Saudi Arabia and Russia agreed on the sidelines of G20 before the OPEC+ meet today, to continue the production cuts in order to keep a lid on the abundant supplies. The timing of the announcement (i.e., along with G20) seems to suggest that the US is also in agreement to this and therefore the view that oil prices should not go above 70 continues to hold (given Trump’s open criticism for higher oil prices). US economic surprise index has dipped significantly in June taking with it the GDP forecast to 1.5% for June quarter. This developing reality of a slowing US should continue to get priced in US yields and therefore the dollar.

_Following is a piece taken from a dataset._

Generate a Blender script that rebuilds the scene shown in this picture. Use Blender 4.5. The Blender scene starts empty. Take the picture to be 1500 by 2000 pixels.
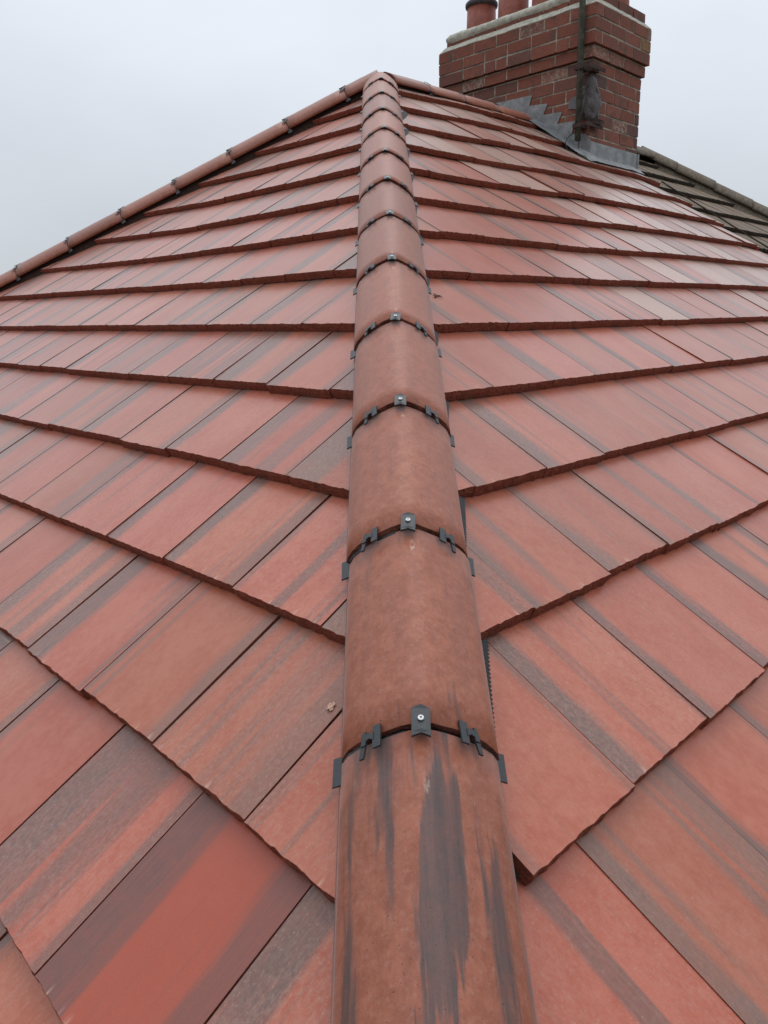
import bpy, bmesh, math, random
from mathutils import Vector, Matrix, noise

random.seed(11)
SC = bpy.context.scene
COL = SC.collection
V = Vector

# ------------------------------------------------------------------ camera
R_RIGHT = V((0.7130934136705438, -0.7009336951086191, -0.013774557744923189))
R_DOWN = V((-0.1832970841525507, -0.16744041315602148, -0.9686928754684354))
R_FWD = V((0.6766830589876321, 0.6932933456362572, -0.24787975830151637))
CAM = V((-4.131671116364223, -4.207902676434892, -1.629681284006809))
FOC = 1467.99
cd = bpy.data.cameras.new('camera')
cam = bpy.data.objects.new('camera', cd)
COL.objects.link(cam)
m = Matrix.Identity(4)
for i in range(3):
    m[i][0] = R_RIGHT[i]; m[i][1] = -R_DOWN[i]; m[i][2] = -R_FWD[i]; m[i][3] = CAM[i]
cam.matrix_world = m
cd.sensor_fit = 'VERTICAL'
cd.sensor_height = 24.0
cd.sensor_width = 18.0
cd.lens = 24.0 * FOC / 2000.0
cd.clip_start = 0.02
cd.clip_end = 2000.0
SC.camera = cam

# ------------------------------------------------------------------ world: overcast
SUN_EL, SUN_AZ = math.radians(62), math.radians(50)
w = bpy.data.worlds.new('World')
SC.world = w
w.use_nodes = True
wn = w.node_tree.nodes; wl = w.node_tree.links
wn.clear()
wo = wn.new('ShaderNodeOutputWorld'); bg = wn.new('ShaderNodeBackground')
sky = wn.new('ShaderNodeTexSky'); sky.sky_type = 'NISHITA'; sky.sun_disc = False
sky.sun_elevation = SUN_EL; sky.sun_rotation = SUN_AZ
tc = wn.new('ShaderNodeTexCoord'); sep = wn.new('ShaderNodeSeparateXYZ')
wl.new(tc.outputs['Generated'], sep.inputs[0])
mx = wn.new('ShaderNodeMath'); mx.operation = 'MAXIMUM'; mx.inputs[1].default_value = 0.0
wl.new(sep.outputs['Z'], mx.inputs[0])
ma = wn.new('ShaderNodeMath'); ma.operation = 'MULTIPLY_ADD'          # standard overcast law (1 + 2 sin e) / 3
ma.inputs[1].default_value = 2 / 3; ma.inputs[2].default_value = 1 / 3
wl.new(mx.outputs[0], ma.inputs[0])
cn = wn.new('ShaderNodeTexNoise'); cn.inputs['Scale'].default_value = 2.2; cn.inputs['Detail'].default_value = 4
cn.inputs['Roughness'].default_value = 0.5
mp = wn.new('ShaderNodeMapping'); mp.inputs['Scale'].default_value = (1, 1, 2.2); mp.inputs['Location'].default_value = (.3, .1, 0)
wl.new(tc.outputs['Generated'], mp.inputs[0]); wl.new(mp.outputs[0], cn.inputs['Vector'])
cm = wn.new('ShaderNodeMath'); cm.operation = 'MULTIPLY_ADD'; cm.inputs[1].default_value = 0.34; cm.inputs[2].default_value = 0.83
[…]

The US-China announcement was in line with market expectations although concession to Chinese firm Huawei are being dubbed as a significant positive development.   

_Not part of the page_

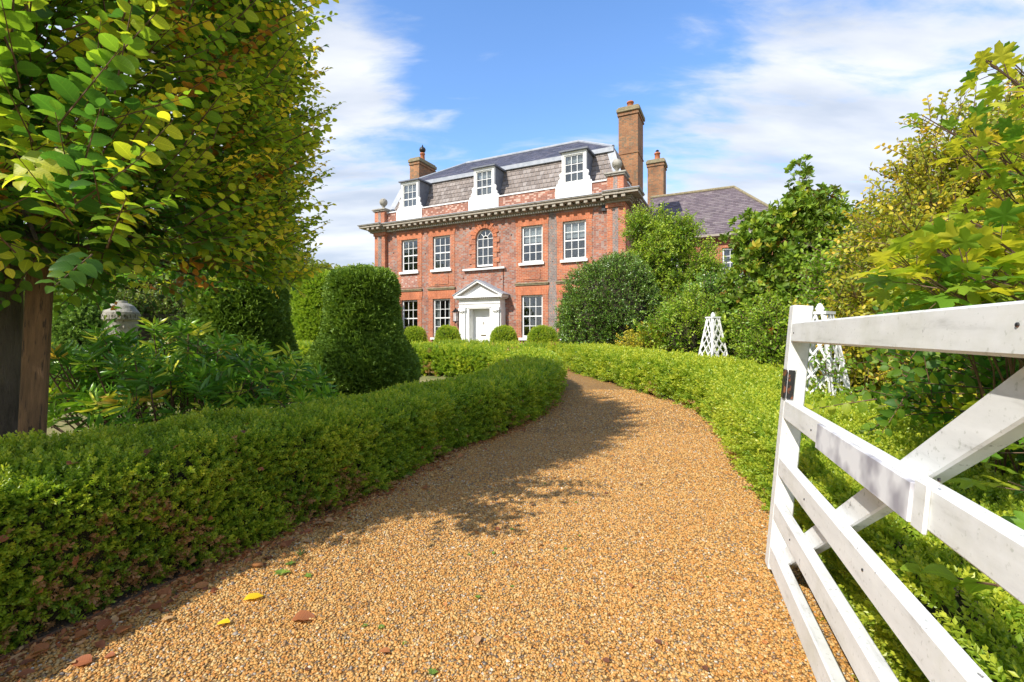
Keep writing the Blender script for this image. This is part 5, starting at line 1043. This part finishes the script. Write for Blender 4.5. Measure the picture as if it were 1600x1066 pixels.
# ------------------------------------------------------------------ fallen leaves and weeds
LAST = [None]; TT = [0]
def fallen():
    meh = []
    for k in range(4):
        v, f, uv = LG['hornbeam']; rs = random.Random(k); c = rs.uniform(.1, .5)
        me = leaf_mesh('fallen_leaf', [(Vector((0, 0, 0)), Matrix.Identity(3), 1., .5)], 'hornbeam', M['dead'])
        for q in me.vertices: q.co.z = q.co.z*.6+c*abs(q.co.y)**1.3+.12*(q.co.x-.5)**2*rs.choice((-1, 1, 2)); 
        zmin = min(q.co.z for q in me.vertices)
        for q in me.vertices: q.co.z -= zmin
        meh.append(me)
    def put(p, s, tint, label, group=None, tilt=.12, wid=1.):
        o = link('fallen_leaf', random.choice(meh)); o.location = p; o.rotation_euler = (random.uniform(-tilt, tilt), random.uniform(-tilt, tilt), random.uniform(0, 6.28)); o.scale = (s, s*wid, s); o['tint'] = tint; LAST[0] = o; TT[0] = tint; (tag(o, label, 'leaf', group) if label else None); return o
    def gd(px_, py_, dz=.016): p = gp(px_, py_); p.z += dz; return p
    o = put(gd(380, 944), .085, .98, 'long bright yellow fallen leaf on shaded gravel near the left hedge', tilt=.05); o.rotation_euler[2] = .5
    put(gd(360, 980), .055, .97, 'short yellow fallen leaf at the edge of the hedge shadow', tilt=.05)
    o = put(gd(455, 976), .10, .42, 'large orange-brown fallen leaf on sunlit gravel near the camera', wid=1.1); o.rotation_euler[2] = .3
    put(gd(300, 918), .08, .4, 'rust-red fallen leaf against the hedge foot', tilt=.2)
    put(gd(748, 1000), .045, .75, 'small amber fallen leaf lying alone in mid gravel')
    put(gd(610, 1026), .045, .5, 'small orange fallen leaf near the bottom of the drive')
    o = put(at(1578, 832, .86), .075, .62, 'curled orange-brown dead leaf caught on the second gate rail', tilt=.3)
    for k in range(120):
        t = random.random(); y = 1.6+3.9*random.random()**1.5 if k < 102 else random.uniform(5.5, 8.5); x = np.interp(y, LY, LX)+abs(random.gauss(.0, .13))+.05; put((x, y, g(x, y)+.016), random.uniform(.035, .075), random.choice((.15, .35, .45, .6, .75, .8)), None, None, .4); o = LAST[0]; cn = {.15: 'dark brown', .35: 'rusty red', .45: 'orange-brown', .6: 'tan orange', .75: 'pale tan', .8: 'straw-coloured'}[TT[0]]; tag(o, cn+' dry leaf at the left hedge foot, '+('nearest the camera' if y < 1.9 else 'level with the big orange leaf' if y < 2.2 else 'beside the first weeds' if y < 2.6 else 'just beyond the first weeds' if y < 3.2 else 'in the shaded middle stretch' if y < 4.2 else 'where the hedge starts to bend' if y < 5.6 else 'round the far bend'), 'leaf', 'fallen leaves along the left hedge')
    for k in range(26):
        y = random.uniform(1.6, 4.2); x = random.uniform(-1.0, 1.2)+(y-2.5)*.2; put((x, y, g(x, y)+.015), random.uniform(.018, .04), random.choice((.1, .3, .5, .65, .8)), None, None, .3); tag(LAST[0], {.1: 'tiny dark brown', .3: 'tiny red-brown', .5: 'tiny orange', .65: 'tiny amber', .8: 'tiny straw-yellow'}[TT[0]]+' leaf on the open gravel, '+('in front near the camera' if y < 2.4 else 'in the middle of the drive' if y < 3.3 else 'farther up the drive'), 'leaf', 'tiny leaves on the open gravel')
    ip = resample(island, .1); ip = [p for p in ip if 1.5 < p.y < 5.2 and p.x < 0]
    for k in range(34):
        p = random.choice(ip); u = random.uniform(-.36, .36); q = p+Vector((u, u*-.45)); put((q.x, q.y, .665-.135*sm(2.2, 5.6, q.y)+.012+g(*q)), random.uniform(.04, .065), random.choice((.1, .2, .35, .6)), None, None, .5); tag(LAST[0], {.1: 'dark maroon', .2: 'dull brown', .35: 'rust-red', .6: 'tan orange'}[TT[0]]+' dry leaf on top of the left box hedge, '+('at its near end' if q.y < 2.6 else 'below the stake and shrub' if q.y < 3.8 else 'toward the yew topiary'), 'leaf', 'dry leaves on top of the left hedge')
    # leaves stuck in the hedge side
    for k in range(26):
        p = random.choice(ip); q = p+Vector((.40, -.2)); put((q.x, q.y, random.uniform(.12, .52)), random.uniform(.035, .055), random.choice((.35, .6, .75)), None, None, 1.2); tag(LAST[0], {.35: 'rusty', .6: 'orange-tan', .75: 'pale tan'}[TT[0]]+' dead leaf caught in the side of the left hedge, '+('near end' if q.y < 2.6 else 'middle' if q.y < 3.8 else 'far part'), 'leaf', 'dead leaves caught in the left hedge side')
fallen()
def litter():
    col = bpy.data.collections.new('litter_bits')
    for k in range(6):
        me = leaf_mesh('leaf_bit', [(Vector((0, 0, 0)), mx_dir((1, 0, .15), roll=.3*k), 1., .5)], 'oval' if k % 2 else 'mini', M['dead'])
        col.objects.link(bpy.data.objects.new('leaf_bit_%d' % k, me))
    n = 5200; y = 1.3+RNG.random(n)**1.3*7.5; off = np.abs(RNG.normal(0, .10, n))+.0; x = np.interp(y, LY, LX)+off-.03
    n2 = 260; y2 = RNG.uniform(1.5, 8, n2); x2 = RNG.uniform(-1.2, 2.3, n2); k2 = (x2 > np.interp(y2, LY, LX)) & (x2 < np.interp(y2, RY, RX)); y = np.concatenate([y, y2[k2]]); x = np.concatenate([x, x2[k2]])
    y3 = RNG.uniform(2.5, 10, 500); x3 = np.interp(y3, RY, RX)-np.abs(RNG.normal(0, .05, 500))+.03; x = np.concatenate([x, x3]); y = np.concatenate([y, y3])
    P = np.column_stack([x, y, G(x, y)+.013+RNG.random(len(x))*.006]); D = np.column_stack([RNG.normal(0, 1, (len(x), 2)), RNG.normal(0, .2, len(x))])
    tag(scatter('leaf_litter', P, D, RNG.uniform(.010, .032, len(x)), RNG.uniform(.1, .88, len(x)), col, None, 6, up=.5), 'brown crumbled leaf litter along the hedge feet', 'leaf litter', None, 'stuff')
litter()
def weeds():
    m = leafmat('weed_leaf', [(0, (.10, .20, .03)), (1, (.24, .34, .05))], .3, .5); its = []
    for k in range(3):
        rs = random.Random(k+40); it = [(Vector((0, 0, .004)), mx_dir((math.cos(a), math.sin(a), rs.uniform(.35, .9))), rs.uniform(.6, 1.), rs.random()) for a in [i*6.28/7+rs.uniform(-.3, .3) for i in range(7)]]; its.append(leaf_mesh('weed', it, 'lance' if k == 0 else 'oval', m))
    spots = [(265, 935, .05), (480, 905, .04), (440, 900, .07), (470, 870, .06), (455, 885, .05), (545, 805, .03), (582, 765, .035), (670, 772, .02), (705, 757, .02), (733, 870, .02), (770, 868, .025), (800, 830, .03), (747, 938, .03), (595, 985, .03), (570, 982, .025), (632, 1010, .02), (675, 1058, .035), (800, 920, .02), (852, 758, .025), (900, 788, .025), (883, 861, .02), (868, 690, .025), (824, 655, .05), (628, 735, .03), (905, 840, .018), (990, 650, .02), (955, 670, .02), (1105, 905, .015)]
    for i, (px_, py_, s) in enumerate(spots):
        p = gp(px_, py_); o = link('weed', its[i % 3] if s > .03 else its[1+i % 2]); o.location = (p.x, p.y, p.z+.01); o.scale = (s*.75, s*.75, s*.75); o.rotation_euler = (0, 0, i*1.3); o['tint'] = random.random()
        if px_ < 560: tag(o, ('large' if s > .055 else 'medium' if s > .045 else 'small')+' leafy green weed at the foot of the left hedge, '+('nearest the camera' if px_ < 300 else 'farthest up' if py_ < 820 else 'in the middle cluster'), 'weed', 'weeds at the left hedge foot')
        else: tag(o, 'tiny green seedling in the gravel drive, '+('in the foreground' if py_ > 900 else 'just past the foreground' if py_ > 820 else 'around the shadow edge' if py_ > 720 else 'far up the drive')+(' left' if px_ < 760 else ' right')+' side', 'weed', 'seedlings in the gravel drive')
weeds()
# thin sprig poking through the gate
def poke():
    a = at(1335, 885, 1.55); b = at(1560, 915, 1.05); root = empty('hornbeam_twig', a, 0, 'slender hornbeam twig poking through the lower gate rails', 'twig'); d = b-a
    MB().tube([Vector((0, 0, 0)), d*.5+Vector((0, 0, .01)), d], [.0012, .002, .003], 5).build('stem', M['twig'], root); me = leaf_mesh('leaf', [(Vector((0, 0, 0)), Matrix.Identity(3), 1., .5)], 'hornbeam', M['hornbeam'])
    for t, s, sg in ((0, .035, 1), (.07, .03, -1), (.3, .045, -1), (.45, .04, 1), (.62, .075, -1), (.75, .09, 1), (.8, .085, -1), (.95, .08, 1)):
        o = link('leaf', me, root); dd = Vector((-.3, .2, 0))+Vector((.8, .3, -.5))*sg*(.5) if t else Vector((-1, .2, .1)); o.matrix_local = Matrix.Translation(d*t) @ mx_dir(dd, roll=.3*sg).to_4x4() @ Matrix.Scale(s, 4); o['tint'] = .72 if s > .04 else .55
poke()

Higher oil prices, nationalized bank’s buying of USDINR and 68.80 support should prevent further and immediate INR appreciation. As I had expected last Monday USDINR has trended lower breaking the 69.30-69.80 range but further appreciation would happen only because of CNH or growth positive developments locally. US-China trade dispute should drag on so I would not expect much from CNH in the near term. Locally one can expect a breather to the liquidity issues of NBFCs and with budget on this Friday there are possibilities of certain pro growth announcements as well. For the week we should see 69.20 before USIDNR breaks 68.80 convincingly, medium term target is 68.30. For the day, CMP 68.90, Range 69.05-68.75.